I agree with LCruiser, it's not realstic to to come up with the actual fuel usage on the project, how about making an estimate of what the total fuel usage will be per CY for the specific project and list the assumption in your spec, then also tie an adjustment to a fuel price index. Use a spec similiar to the one I referenced above but modify it to read as follows:
Total payperiod adjustment = AQ
For an increase in average cost per gallon of diesel during the pay period which exceeds 10 percent of that at bid time:
A = (Iu/Ib - 1.10) Ib
For a decrease in average cost per gallon of diesel during the pay period which exceeds 10 percent of that at bid time:
A = (Iu/Ib - 0.90) Ib
Where:
A = Adjustment in dollars per gallon of diesel used (rounded to the nearest $0.01.)
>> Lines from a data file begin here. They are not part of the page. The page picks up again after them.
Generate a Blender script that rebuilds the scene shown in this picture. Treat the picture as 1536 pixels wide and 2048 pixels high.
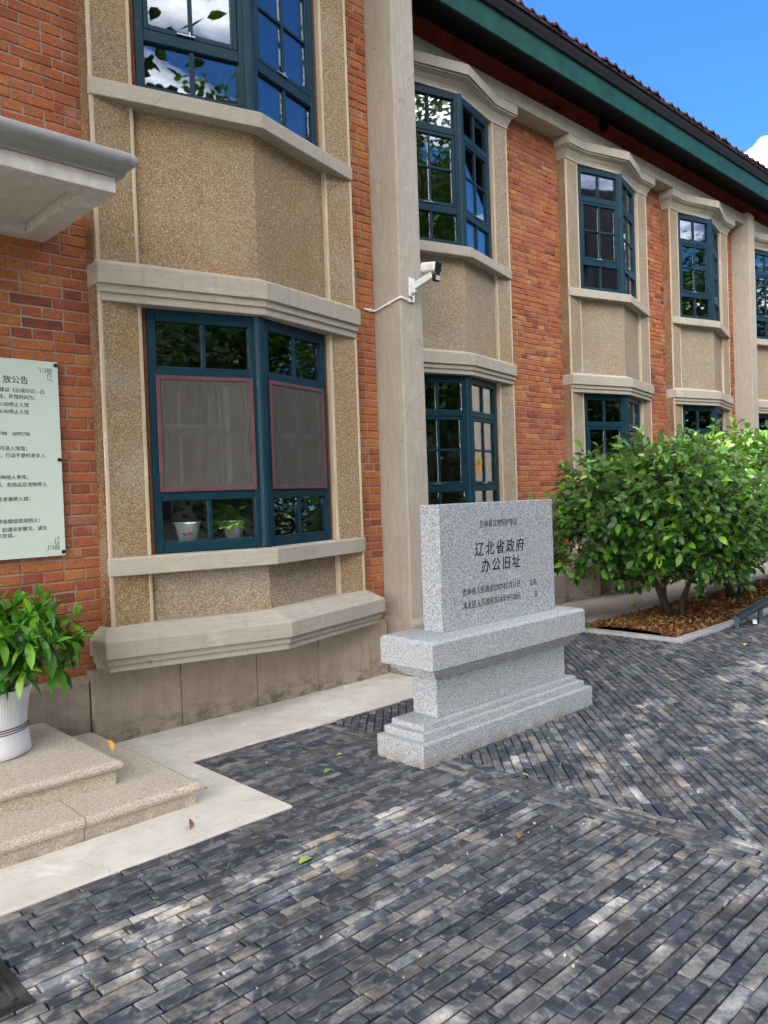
import bpy, math, random
from mathutils import Vector, Matrix, Quaternion, noise as mnoise
random.seed(11)
R = math.radians
scene = bpy.context.scene
col = scene.collection
for o in list(bpy.data.objects):
    bpy.data.objects.remove(o)

# ------------------------------------------------------------------ camera
EYE = 1.5
YAW, PITCH, ROLL = R(46.41), R(-1.229), R(-2.008)
F_PX = 1565.4
fwd = Vector((math.cos(YAW)*math.cos(PITCH), math.sin(YAW)*math.cos(PITCH), math.sin(PITCH)))
r0 = Vector((math.sin(YAW), -math.cos(YAW), 0))
u0 = r0.cross(fwd)
rgt = r0*math.cos(ROLL) + u0*math.sin(ROLL)
upv = -r0*math.sin(ROLL) + u0*math.cos(ROLL)
cam = bpy.data.cameras.new('camera')
cam.sensor_fit = 'VERTICAL'; cam.sensor_height = 36; cam.sensor_width = 27
cam.lens = 36*F_PX/2048
cam.clip_start = 0.05; cam.clip_end = 600
camo = bpy.data.objects.new('camera', cam); col.objects.link(camo)
m = Matrix((rgt, upv, -fwd)).transposed().to_4x4(); m.translation = (0, 0, EYE)
camo.matrix_world = m
scene.camera = camo
def project(p):
    v = Vector(p) - Vector((0, 0, EYE))
    d = v.dot(fwd)
    if d < 0.05: return None
    return 768 + F_PX*v.dot(rgt)/d, 1024 - F_PX*v.dot(upv)/d, d

# ------------------------------------------------------------------ light
SUN_H = Vector((-0.95, 0.31, 0)).normalized()
SUN_EL = R(57)
sund = SUN_H*math.cos(SUN_EL) + Vector((0, 0, math.sin(SUN_EL)))
sl = bpy.data.lights.new('sun', 'SUN'); sl.energy = 2.4; sl.angle = R(0.55); sl.color = (1, .94, .84)
so = bpy.data.objects.new('sun', sl); col.objects.link(so)
so.rotation_euler = (-sund).to_track_quat('-Z', 'Y').to_euler()
so.location = (0, 0, 30)

world = bpy.data.worlds.new('World'); scene.world = world; world.use_nodes = True
wt = world.node_tree; wt.nodes.clear()
def wn(t, **k):
    n = wt.nodes.new(t)
    for a, b in k.items(): setattr(n, a, b)
    return n
def wl(a, b): wt.links.new(a, b)
sky = wn('ShaderNodeTexSky', sky_type='NISHITA', sun_disc=False)
sky.sun_elevation = SUN_EL
sky.sun_rotation = math.atan2(SUN_H.x, SUN_H.y)
sky.air_density = 1.0; sky.dust_density = 0.4; sky.ozone_density = 3.0
tc = wn('ShaderNodeTexCoord')
sep = wn('ShaderNodeSeparateXYZ'); wl(tc.outputs['Generated'], sep.inputs[0])
mx = wn('ShaderNodeMath', operation='MAXIMUM'); wl(sep.outputs['Z'], mx.inputs[0]); mx.inputs[1].default_value = 0.06
dvx = wn('ShaderNodeMath', operation='DIVIDE'); wl(sep.outputs['X'], dvx.inputs[0]); wl(mx.outputs[0], dvx.inputs[1])
dvy = wn('ShaderNodeMath', operation='DIVIDE'); wl(sep.outputs['Y'], dvy.inputs[0]); wl(mx.outputs[0], dvy.inputs[1])
cmb = wn('ShaderNodeCombineXYZ'); wl(dvx.outputs[0], cmb.inputs[0]); wl(dvy.outputs[0], cmb.inputs[1]); cmb.inputs[2].default_value = 3.7
nz = wn('ShaderNodeTexNoise'); nz.inputs['Scale'].default_value = 0.75; nz.inputs['Detail'].default_value = 9; nz.inputs['Roughness'].default_value = 0.58
nz.inputs['Distortion'].default_value = 0.3
wl(cmb.outputs[0], nz.inputs['Vector'])
# out-of-view clouds, weighted to -x, -y and overhead to light left facets and tops; the clear part lies over the roof
bdot = wn('ShaderNodeVectorMath', operation='DOT_PRODUCT'); wl(tc.outputs['Generated'], bdot.inputs[0]); bdot.inputs[1].default_value = (-0.66, -0.50, 0.36)
bias = wn('ShaderNodeMath', operation='MULTIPLY_ADD'); wl(bdot.outputs['Value'], bias.inputs[0]); bias.inputs[1].default_value = 0.24; bias.inputs[2].default_value = -0.03
addb = wn('ShaderNodeMath', operation='ADD'); wl(nz.outputs['Fac'], addb.inputs[0]); wl(bias.outputs[0], addb.inputs[1])
rmp = wn('ShaderNodeValToRGB'); rmp.color_ramp.elements[0].position = 0.50; rmp.color_ramp.elements[1].position = 0.66
wl(addb.outputs[0], rmp.inputs[0])
# one cumulus low over the far end of the roof
cd = (fwd + rgt*((1556-768)/F_PX) - upv*((330-1024)/F_PX)).normalized()
sub = wn('ShaderNodeVectorMath', operation='SUBTRACT'); wl(tc.outputs['Generated'], sub.inputs[0]); sub.inputs[1].default_value = cd
nz2 = wn('ShaderNodeTexNoise'); nz2.inputs['Scale'].default_value = 26; nz2.inputs['Detail'].default_value = 5; wl(tc.outputs['Generated'], nz2.inputs['Vector'])
ln = wn('ShaderNodeVectorMath', operation='LENGTH'); wl(sub.outputs[0], ln.inputs[0])
cl1 = wn('ShaderNodeMath', operation='MULTIPLY_ADD'); wl(nz2.outputs['Fac'], cl1.inputs[0]); cl1.inputs[1].default_value = -0.05; wl(ln.outputs['Value'], cl1.inputs[2])
mr = wn('ShaderNodeMapRange'); wl(cl1.outputs[0], mr.inputs[0])
mr.inputs[1].default_value = 0.012; mr.inputs[2].default_value = 0.002; mr.inputs[3].default_value = 0; mr.inputs[4].default_value = 1
mxc = wn('ShaderNodeMath', operation='MAXIMUM'); wl(rmp.outputs[0], mxc.inputs[0]); wl(mr.outputs[0], mxc.inputs[1])
tint = wn('ShaderNodeMix', data_type='RGBA', blend_type='MULTIPLY'); tint.inputs['Factor'].default_value = 1
wl(sky.outputs[0], tint.inputs['A']); tint.inputs['B'].default_value = (0.19, 0.40, 0.64, 1)
mixc = wn('ShaderNodeMix', data_type='RGBA'); wl(mxc.outputs[0], mixc.inputs['Factor']); wl(tint.outputs['Result'], mixc.inputs['A'])
mixc.inputs['B'].default_value = (19.0, 18.4, 17.6, 1)
bg = wn('ShaderNodeBackground'); bg.inputs['Strength'].default_value = 0.12
wl(mixc.outputs['Result'], bg.inputs['Color'])
wo = wn('ShaderNodeOutputWorld'); wl(bg.outputs[0], wo.inputs[0])

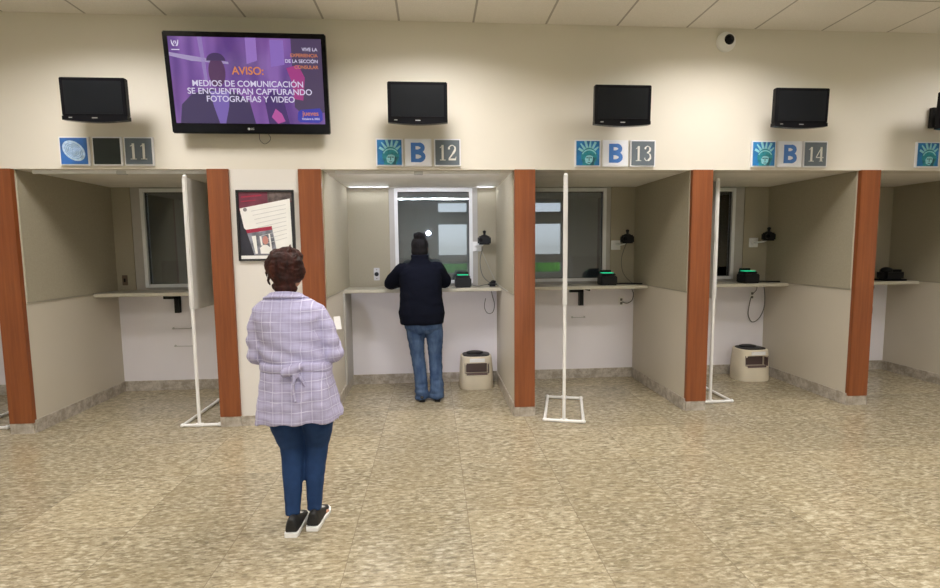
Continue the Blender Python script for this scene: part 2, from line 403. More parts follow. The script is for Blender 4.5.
# ---------------------------------------------------------------- lamps
def ceiling_light(x, y, i):
    t = thing('ceiling_light', 'square recessed ceiling light panel of the hall', 'ceiling light', (x, y, ZC), 0, 'hall ceiling lights')
    f = MB(); h = .29
    f.box(-h, h, -h, -h+.02, -.012, 0).box(-h, h, h-.02, h, -.012, 0).box(-h, -h+.02, -h, h, -.012, 0).box(h-.02, h, -h, h, -.012, 0).build('light_frame', m_alu, t)
    MB().box(-h+.02, h-.02, -h+.02, h-.02, -.004, -.001).build('diffuser', m_emit, t)
    ld = bpy.data.lights.new('ceiling_lamp', 'AREA'); ld.shape = 'SQUARE'; ld.size = .54; ld.energy = HALL_W[y]*(.5 if x < -4 else .6 if x > 4 else .88 if x < -2 else 1)
    ld.color = (1, .955, .905); ld.spread = math.radians(150)
    lo = bpy.data.objects.new('ceiling_lamp', ld); C.objects.link(lo); lo.parent = t; lo.location = (0, 0, -.014)
for i, (x, y) in enumerate(LIGHT_SPOTS): ceiling_light(x, y, i)
for x, hl in ((-.69, .22), (.60, .10)):  # strips added to brighten the upper back of the lit booth
    t = thing('added_strip_light', 'added slim strip light at the ceiling corner of the lit booth, ' + ('left' if x < 0 else 'right') + ' of its window', 'strip light', (x, 1.19, ZH), 0, 'added strip lights of the lit booth')
    MB().box(-hl, hl, -.03, .03, -.010, .001, .002).build('light_housing', m_white, t)
    ld = bpy.data.lights.new('added_booth_lamp', 'AREA'); ld.shape = 'RECTANGLE'; ld.size = 2*hl-.02; ld.size_y = .04; ld.energy = BOOTH_W*hl/.16; ld.color = (.90, .93, 1)
    lo = bpy.data.objects.new('added_booth_lamp', ld); C.objects.link(lo); lo.parent = t; lo.location = (0, 0, -.013); lo.rotation_euler = (-.5, 0, 0)
t = thing('ceiling_light', 'added square ceiling light panel in the dim room behind the windows', 'ceiling light', (0, 2.9, 2.745))  # unseen light, added to brighten the room behind the glass
MB().box(-.3, .3, -.3, .3, -.01, 0).build('light_frame', m_alu, t)
ld = bpy.data.lights.new('added_teller_lamp', 'AREA'); ld.size = .5; ld.energy = 34; ld.color = (.9, .93, 1); ld.shape = 'SQUARE'
lo = bpy.data.objects.new('added_teller_lamp', ld); C.objects.link(lo); lo.parent = t; lo.location = (0, 0, -.02)
t = thing('added_wall_lamp', 'added round floodlight on the far hall wall, mirrored as a violet glow in the lit window', 'wall lamp', (-.12, YB, 2.02))  # added source: globe gives the mirrored glow, beam brightens the lit booth
MB().tube([(0, 0, 0), (0, .05, 0)], .17, 24).build('lamp_base', m_white, t, True)
MB().ell((0, .06, 0), (.08, .06, .08)).build('lamp_globe', mat('violet_lamp_glass', (.8, .8, .8), .4, emit=(.75, .66, 1), estr=3), t, True)
ld = bpy.data.lights.new('floodlight', 'SPOT'); ld.energy = 500; ld.color = (.86, .86, 1); ld.spot_size = math.radians(13.5); ld.spot_blend = .35; ld.shadow_soft_size = .06
lo = bpy.data.objects.new('floodlight', ld); C.objects.link(lo); lo.parent = t; lo.location = (0, .25, 0)
lo.rotation_euler = (Vector((-.10, 1.2, 1.05))-Vector((-.12, YB+.25, 2.02))).to_track_quat('-Z', 'Y').to_euler()

# ---------------------------------------------------------------- booth fittings
bl = ['booth beyond the left edge', 'booth under the sign 11', 'lit booth where a person stands', 'booth under the sign 13', 'booth under the sign 14', 'booth at the right edge']
for i, (a, b_) in enumerate(BO):
    t = thing('service_counter', 'beige stone counter shelf in the ' + bl[i], 'counter', (0, 0, 0), 0, 'counter shelves of the booths')
    y0 = .86
    MB().box(a, b_, y0, D-.02, 1.086, 1.122, .004).build('counter_top', m_counter, t)
    if i == 2:
        MB().box(a+.001, a+.02, .835, D-.02, .112, 1.086).build('side_panel', m_grey_strip, t)
    if i in (1, 3):
        xb = a+.655 if i == 1 else 1.739
        if i == 1: xb = -2.778
        f = MB().box(xb-.048, xb, D-.06, D-.006, .87, 1.086).box(xb-.16, xb, D-.06, D-.012, 1.025, 1.086)
        f.box(xb-.022, xb-.008, .95, D-.03, 1.062, 1.086).build('support_bracket', m_black, t)
def rail(x0, x1, z, lab):
    t = thing('wall_rail', lab, 'rail', ((x0+x1)/2, D-.006, z)); h = (x1-x0)/2
    MB().cyl((-h, -.03, 0), (h, -.03, 0), .004).cyl((-h, -.03, 0), (-h, 0, 0), .004).cyl((h, -.03, 0), (h, 0, 0), .004).build('bar', m_steel, t, True)
    for q in (-1, 1): MB().cyl((q*h, -.004, 0), (q*h, 0, 0), .012).build('mount', m_steel, t, True)
rail(-2.875, -2.68, .694, 'upper thin metal rail on the white wall under the counter of booth 11')
rail(-2.865, -2.66, .497, 'lower thin metal rail on the white wall under the counter of booth 11')
rail(1.62, 1.765, .728, 'thin metal rail on the white wall under the counter of booth 13')
def ceiling_rail(x0, x1, lab):
    t = thing('ceiling_track', lab, 'track', ((x0+x1)/2, .07, ZH), 0, 'white tracks across the booth openings'); h = (x1-x0)/2
    MB().box(-h, h, -.015, .015, -.03, 0, .003).build('track_bar', m_alu, t)
    MB().box(-.04, .04, -.02, .02, -.036, -.006, .004).build('track_joint', m_steel, t)
    return t
ceiling_rail(-3.32, -1.90, 'white metal track across the top of the opening of booth 11')
t = ceiling_rail(-.835, .61, 'white track with an added lamp across the top of the opening of the lit booth 12')
ld = bpy.data.lights.new('added_track_lamp', 'AREA'); ld.shape = 'RECTANGLE'; ld.size = 1.2; ld.size_y = .022; ld.energy = 19; ld.color = (.90, .91, 1)  # lamp added behind the track, facing inward to brighten the booth
lo = bpy.data.objects.new('added_track_lamp', ld); C.objects.link(lo); lo.parent = t; lo.location = (0, .018, -.016); lo.rotation_euler = (math.radians(62), 0, 0)

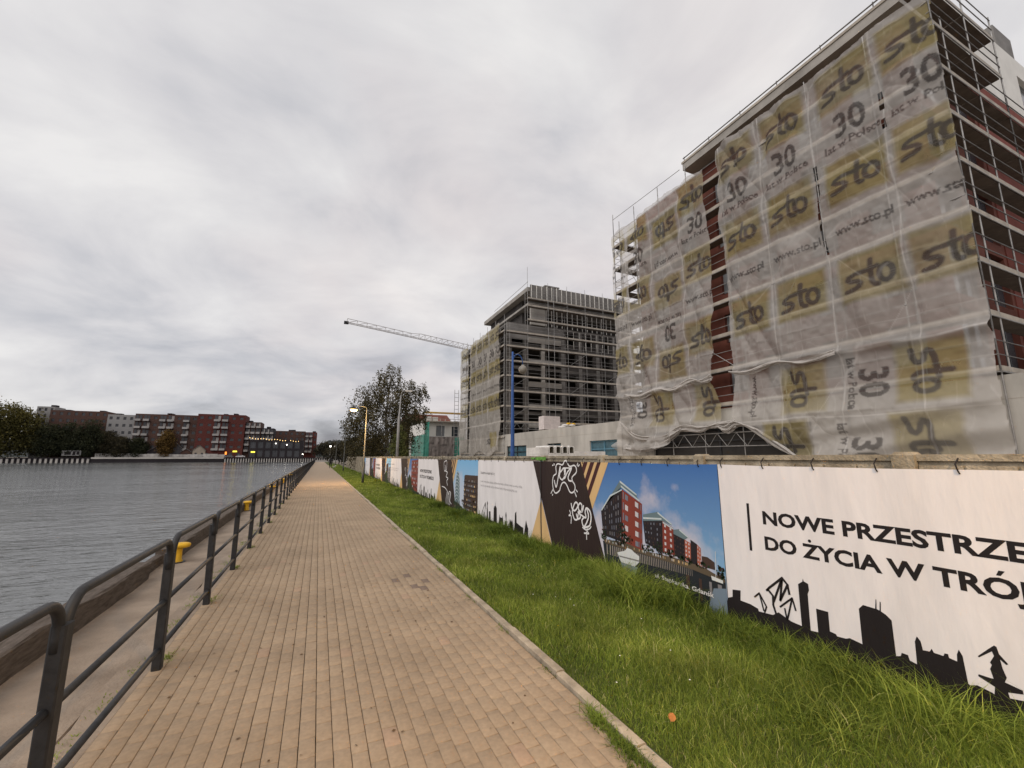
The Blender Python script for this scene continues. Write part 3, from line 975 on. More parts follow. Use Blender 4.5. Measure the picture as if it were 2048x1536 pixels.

Iu = The average of the weekly prices reported as “Average Weekly Retail Price per gallon of Diesel” for the ____ Region, as published by U.S Government, Department of Energy, Energy Information Administration (
which were in effect during the pay period, regardless of rates of work proceeding during the pay period.
Ib = The “Average Weekly Retail Price per gallon of Diesel” for the ____ Region as published by U.S Government, Department of Energy, Energy Information Administration (
on the nearest date preceding or coinciding with the official bid date opening.
Q = Quantity in gallons of diesel that was used during pay period. Said quantity shall be determined by multiplying the quantity in cubic yards of Bid Item XX REPLACE PORTLAND CEMENT CONCRETE PAVEMENT paid for during the period by the factor of xx.xx gal diesel/CY. (comment: Design / Spec Writer to provide a realistic value for the average quantity of fuel needed for the bid item.
The above spec puts any risk of fuel price changes in excess of 10% on the owner. If they go down 15% from what they were at bid time, the owner gets credit for the 5% difference, and visa-versa if they go up. If you want to change the 10% contractor's risk window, change the 1.10 and 0.90 factors respectively.